Today, the typical garage door lasts between 14 to 17 years, depending upon use and quality of the door. It’s also primarily maintenance-free as there is no deterioration as there is with wood. About 60 percent of C.H.I.’s business is for new construction, with the rest retrofit. C.H.I. is unique in that it sells not only to residential and commercial markets, but since 2001 also makes rolling steel doors used in industrial settings. While it makes both the door and what’s needed to make the door operable, it does not manufacture mechanical door openers. C.H.I. sells to distributors who, in most cases, are also garage door installers, who in turn sell the door openers as a separate product line.

Handling New Options
Miller notes that consumers have a great deal more options in doors than they once had. “Today, it’s not just a two-door garage, but a three-door. And the trend is to have one double-wide door to accommodate two cars through a single opening, with another smaller single-wide door. There’s also a variety of styles and finishes. Most doors are offered in colors, so you don’t have to paint it or settle for white. Also, we offer different exteriors, including stamped steel, urethane, plywood and hardwood and raised or flush panels. Interestingly, one new style tries to look like the old wooden carriage house doors, but of course with the durability of stronger materials.”

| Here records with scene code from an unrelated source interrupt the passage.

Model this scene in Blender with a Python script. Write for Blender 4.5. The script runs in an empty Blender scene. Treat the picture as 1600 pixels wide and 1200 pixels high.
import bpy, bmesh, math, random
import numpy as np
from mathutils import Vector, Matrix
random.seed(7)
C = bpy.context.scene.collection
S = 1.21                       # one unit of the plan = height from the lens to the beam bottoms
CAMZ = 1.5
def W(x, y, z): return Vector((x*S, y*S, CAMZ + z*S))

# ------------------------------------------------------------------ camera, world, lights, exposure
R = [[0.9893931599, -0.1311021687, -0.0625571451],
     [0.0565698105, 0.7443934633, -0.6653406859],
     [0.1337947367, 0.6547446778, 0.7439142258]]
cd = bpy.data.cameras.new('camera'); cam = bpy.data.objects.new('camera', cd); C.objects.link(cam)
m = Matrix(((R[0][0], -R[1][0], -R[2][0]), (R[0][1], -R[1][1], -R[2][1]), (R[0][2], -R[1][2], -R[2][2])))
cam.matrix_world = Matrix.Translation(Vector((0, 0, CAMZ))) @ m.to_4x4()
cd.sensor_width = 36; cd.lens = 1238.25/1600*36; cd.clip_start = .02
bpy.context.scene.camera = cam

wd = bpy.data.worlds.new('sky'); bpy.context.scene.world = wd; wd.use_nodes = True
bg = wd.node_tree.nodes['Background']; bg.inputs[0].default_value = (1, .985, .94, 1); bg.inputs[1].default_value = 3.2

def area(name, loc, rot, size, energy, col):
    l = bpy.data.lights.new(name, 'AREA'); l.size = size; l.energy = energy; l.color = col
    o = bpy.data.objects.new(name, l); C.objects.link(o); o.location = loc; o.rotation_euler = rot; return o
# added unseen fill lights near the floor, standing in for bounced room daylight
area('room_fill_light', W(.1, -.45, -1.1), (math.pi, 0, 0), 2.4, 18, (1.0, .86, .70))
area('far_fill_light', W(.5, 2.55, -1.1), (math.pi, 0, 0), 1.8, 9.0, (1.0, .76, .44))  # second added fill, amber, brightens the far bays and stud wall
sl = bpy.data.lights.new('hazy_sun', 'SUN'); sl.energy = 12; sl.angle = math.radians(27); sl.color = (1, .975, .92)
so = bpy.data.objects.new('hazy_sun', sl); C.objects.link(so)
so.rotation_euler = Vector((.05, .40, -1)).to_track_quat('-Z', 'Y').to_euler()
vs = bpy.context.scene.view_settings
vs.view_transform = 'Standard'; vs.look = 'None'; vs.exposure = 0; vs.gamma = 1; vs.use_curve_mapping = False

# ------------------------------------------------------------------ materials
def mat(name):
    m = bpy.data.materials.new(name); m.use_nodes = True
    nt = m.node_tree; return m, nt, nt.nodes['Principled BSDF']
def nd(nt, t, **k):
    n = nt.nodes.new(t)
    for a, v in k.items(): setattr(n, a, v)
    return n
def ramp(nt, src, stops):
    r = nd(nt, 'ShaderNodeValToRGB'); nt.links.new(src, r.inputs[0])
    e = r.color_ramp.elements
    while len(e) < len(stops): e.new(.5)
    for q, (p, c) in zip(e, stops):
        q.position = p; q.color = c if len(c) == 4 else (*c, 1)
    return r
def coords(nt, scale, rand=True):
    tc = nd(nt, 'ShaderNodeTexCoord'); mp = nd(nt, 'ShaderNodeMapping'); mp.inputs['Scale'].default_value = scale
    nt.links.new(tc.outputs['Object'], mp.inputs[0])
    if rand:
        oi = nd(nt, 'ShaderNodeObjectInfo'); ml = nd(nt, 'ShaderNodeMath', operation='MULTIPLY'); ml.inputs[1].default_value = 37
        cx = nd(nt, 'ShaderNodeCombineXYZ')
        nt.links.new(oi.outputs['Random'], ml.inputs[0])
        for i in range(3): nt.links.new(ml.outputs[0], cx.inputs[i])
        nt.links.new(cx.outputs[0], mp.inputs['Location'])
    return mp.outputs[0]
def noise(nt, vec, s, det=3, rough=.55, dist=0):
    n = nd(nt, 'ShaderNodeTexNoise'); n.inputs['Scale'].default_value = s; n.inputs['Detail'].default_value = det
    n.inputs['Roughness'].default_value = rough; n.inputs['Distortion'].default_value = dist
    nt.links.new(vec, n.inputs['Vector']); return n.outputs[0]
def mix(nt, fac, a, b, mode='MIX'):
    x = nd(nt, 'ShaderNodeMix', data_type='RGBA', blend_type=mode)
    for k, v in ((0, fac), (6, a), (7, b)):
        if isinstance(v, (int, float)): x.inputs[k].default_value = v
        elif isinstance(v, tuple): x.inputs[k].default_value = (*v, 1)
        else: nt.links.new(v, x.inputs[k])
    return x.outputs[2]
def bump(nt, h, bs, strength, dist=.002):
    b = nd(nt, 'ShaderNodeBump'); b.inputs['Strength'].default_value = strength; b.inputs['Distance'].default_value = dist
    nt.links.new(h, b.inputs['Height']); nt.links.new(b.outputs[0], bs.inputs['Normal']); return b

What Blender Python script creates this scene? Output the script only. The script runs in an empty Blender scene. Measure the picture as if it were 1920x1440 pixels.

To a large extent the fortunes of C.H.I. are tied to the larger economics of the construction industry. “Everybody has been talking about how the building bubble is going to break soon, we just aren’t seeing that on the horizon” Miller says. He also notes that C.H.I.’s doors have been installed in Mexico, Portugal, Puerto Rico, and Europe and Canada, but adds, “The overseas market is a small outlet for us and nothing we’re aggressively pursing.”

Perhaps the biggest endorsement C.H.I. has received is from famed racecar driver Richard Petty. “One of our distributors made a sale to Petty Enterprises, and Richard was so happy with the doors that one thing led to another so that we’re now proud to be called the official door of Petty Enterprises.”

And this is further proof that C.H.I.’s success has been an open and shut case.